Macau casino operator Galaxy Entertainment Group (GEG) has reportedly been awarded 150 new gaming tables for Phase 2 of its Galaxy Macau resort.
News of the 150 tables, which was broken by Portuguese-language newspaper Jornal Tribuna de Macau, has yet to be confirmed by Macau authorities. The paper offered no word on GEG’s request for 444 slot machines for Phase 2.
The table allocation is less than half the 400 tables GEG had requested for its new property, which has its grand opening on May 27. There’s nothing preventing GEG from putting 400 tables into the Phase 2 venue, although doing so would require the company to shift tables from Galaxy Macau’s Phase 1 or GEG’s StarWorld Hotel.
Macau’s government has played coy regarding its table allocation strategy, insisting that it planned to stick to its plan of restricting annual table growth to 3% until 2022, while simultaneously suggesting that the gaming table cap had some flexibility built in, with consideration granted to operators who did their utmost to diversify their new properties beyond gaming. Understandably, GEG is said to be disappointed by the Macau government’s decision, given its dedication to boosting Phase 2’s non-gaming amenities.
GEG’s allocation could spell a nightmare for Melco Crown Entertainment’s new Studio City resort, which is set to open in Q3. Given that there were 5,711 gaming tables at the end of 2014, GEG’s 150 new tables would leave just a little over 20 tables remaining under this year’s cap. In April, Melco Crown warned that getting less than 400 new tables would technically put it in default of a $1.4b loan obligation.

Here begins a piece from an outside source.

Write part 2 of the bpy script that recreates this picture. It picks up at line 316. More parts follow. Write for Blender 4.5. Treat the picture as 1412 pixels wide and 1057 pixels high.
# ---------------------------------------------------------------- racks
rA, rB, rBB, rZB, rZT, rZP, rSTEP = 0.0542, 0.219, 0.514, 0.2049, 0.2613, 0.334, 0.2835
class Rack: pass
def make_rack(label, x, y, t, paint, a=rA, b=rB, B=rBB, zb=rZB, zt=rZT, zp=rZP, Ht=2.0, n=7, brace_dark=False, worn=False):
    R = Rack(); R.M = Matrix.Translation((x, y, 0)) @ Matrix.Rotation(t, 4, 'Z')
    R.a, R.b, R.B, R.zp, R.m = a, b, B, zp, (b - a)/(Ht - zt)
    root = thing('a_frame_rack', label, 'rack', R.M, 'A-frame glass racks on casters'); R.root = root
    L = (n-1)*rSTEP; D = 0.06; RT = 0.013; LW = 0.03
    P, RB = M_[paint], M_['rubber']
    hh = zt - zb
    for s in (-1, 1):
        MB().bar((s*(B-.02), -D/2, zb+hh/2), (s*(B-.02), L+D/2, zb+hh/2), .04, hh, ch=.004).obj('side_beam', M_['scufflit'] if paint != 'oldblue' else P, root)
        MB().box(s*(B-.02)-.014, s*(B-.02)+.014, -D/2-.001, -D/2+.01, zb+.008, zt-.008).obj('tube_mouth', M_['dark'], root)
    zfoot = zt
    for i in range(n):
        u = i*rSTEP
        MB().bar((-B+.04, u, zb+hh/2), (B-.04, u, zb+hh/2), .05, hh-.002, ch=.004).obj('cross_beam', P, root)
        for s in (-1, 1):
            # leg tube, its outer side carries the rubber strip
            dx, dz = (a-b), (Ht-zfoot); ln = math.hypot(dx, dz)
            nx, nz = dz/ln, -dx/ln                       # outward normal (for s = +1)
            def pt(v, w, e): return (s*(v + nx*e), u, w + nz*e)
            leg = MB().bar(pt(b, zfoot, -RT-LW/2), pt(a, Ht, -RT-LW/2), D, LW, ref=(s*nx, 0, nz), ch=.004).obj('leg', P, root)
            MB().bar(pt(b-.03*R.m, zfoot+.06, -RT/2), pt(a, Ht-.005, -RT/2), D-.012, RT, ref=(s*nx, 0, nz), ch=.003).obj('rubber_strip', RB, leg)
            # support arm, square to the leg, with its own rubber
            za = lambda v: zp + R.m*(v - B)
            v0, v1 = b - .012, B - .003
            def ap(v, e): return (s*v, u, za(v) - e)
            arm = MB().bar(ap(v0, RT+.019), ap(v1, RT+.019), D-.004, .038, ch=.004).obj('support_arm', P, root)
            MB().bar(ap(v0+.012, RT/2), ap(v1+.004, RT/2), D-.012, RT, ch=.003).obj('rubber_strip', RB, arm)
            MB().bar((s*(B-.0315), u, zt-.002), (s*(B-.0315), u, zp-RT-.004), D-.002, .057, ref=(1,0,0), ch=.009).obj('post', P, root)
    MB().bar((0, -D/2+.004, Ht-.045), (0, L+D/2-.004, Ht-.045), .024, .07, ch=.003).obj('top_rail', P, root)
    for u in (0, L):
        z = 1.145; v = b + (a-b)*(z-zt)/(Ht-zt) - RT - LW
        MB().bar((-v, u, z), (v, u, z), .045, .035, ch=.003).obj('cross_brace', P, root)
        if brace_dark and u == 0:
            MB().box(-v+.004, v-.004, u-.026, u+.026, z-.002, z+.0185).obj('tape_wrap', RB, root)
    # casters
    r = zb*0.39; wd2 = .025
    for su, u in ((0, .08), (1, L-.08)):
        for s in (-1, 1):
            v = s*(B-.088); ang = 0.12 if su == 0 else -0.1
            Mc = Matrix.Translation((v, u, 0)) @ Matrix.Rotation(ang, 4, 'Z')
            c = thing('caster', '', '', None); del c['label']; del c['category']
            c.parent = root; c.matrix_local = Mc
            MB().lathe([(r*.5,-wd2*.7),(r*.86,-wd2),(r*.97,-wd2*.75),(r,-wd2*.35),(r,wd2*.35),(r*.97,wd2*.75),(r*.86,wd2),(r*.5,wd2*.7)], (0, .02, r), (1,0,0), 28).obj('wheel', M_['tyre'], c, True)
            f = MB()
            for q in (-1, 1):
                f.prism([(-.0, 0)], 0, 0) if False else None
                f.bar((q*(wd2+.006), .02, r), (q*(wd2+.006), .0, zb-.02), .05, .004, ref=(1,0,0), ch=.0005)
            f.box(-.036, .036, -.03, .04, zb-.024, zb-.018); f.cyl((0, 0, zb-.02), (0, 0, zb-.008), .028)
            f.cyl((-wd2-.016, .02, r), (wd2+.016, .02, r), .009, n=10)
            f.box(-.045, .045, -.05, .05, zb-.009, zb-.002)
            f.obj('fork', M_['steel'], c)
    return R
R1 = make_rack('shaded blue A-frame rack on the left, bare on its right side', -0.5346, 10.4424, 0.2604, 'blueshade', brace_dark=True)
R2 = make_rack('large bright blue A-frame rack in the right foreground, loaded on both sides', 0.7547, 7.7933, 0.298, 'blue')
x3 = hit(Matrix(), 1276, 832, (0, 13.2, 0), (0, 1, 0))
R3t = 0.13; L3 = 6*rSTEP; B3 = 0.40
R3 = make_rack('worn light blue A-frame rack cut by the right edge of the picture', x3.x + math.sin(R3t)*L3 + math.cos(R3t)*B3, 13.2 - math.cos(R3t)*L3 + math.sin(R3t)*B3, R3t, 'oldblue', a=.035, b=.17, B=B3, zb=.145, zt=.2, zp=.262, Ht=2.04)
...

However, the Jornal Tribuna de Macau said the government planned to review their table game formula to account for Studio City’s opening. The government had previously hinted that the annual growth cap might not follow a strict 3% per year rate, provided the eventual number of new tables didn’t exceed the cumulative total the government planned to issue by 2022. The last of the mega-projects currently being built on Cotai will likely be open by 2018, which could allow the government to rob the future to pay the present.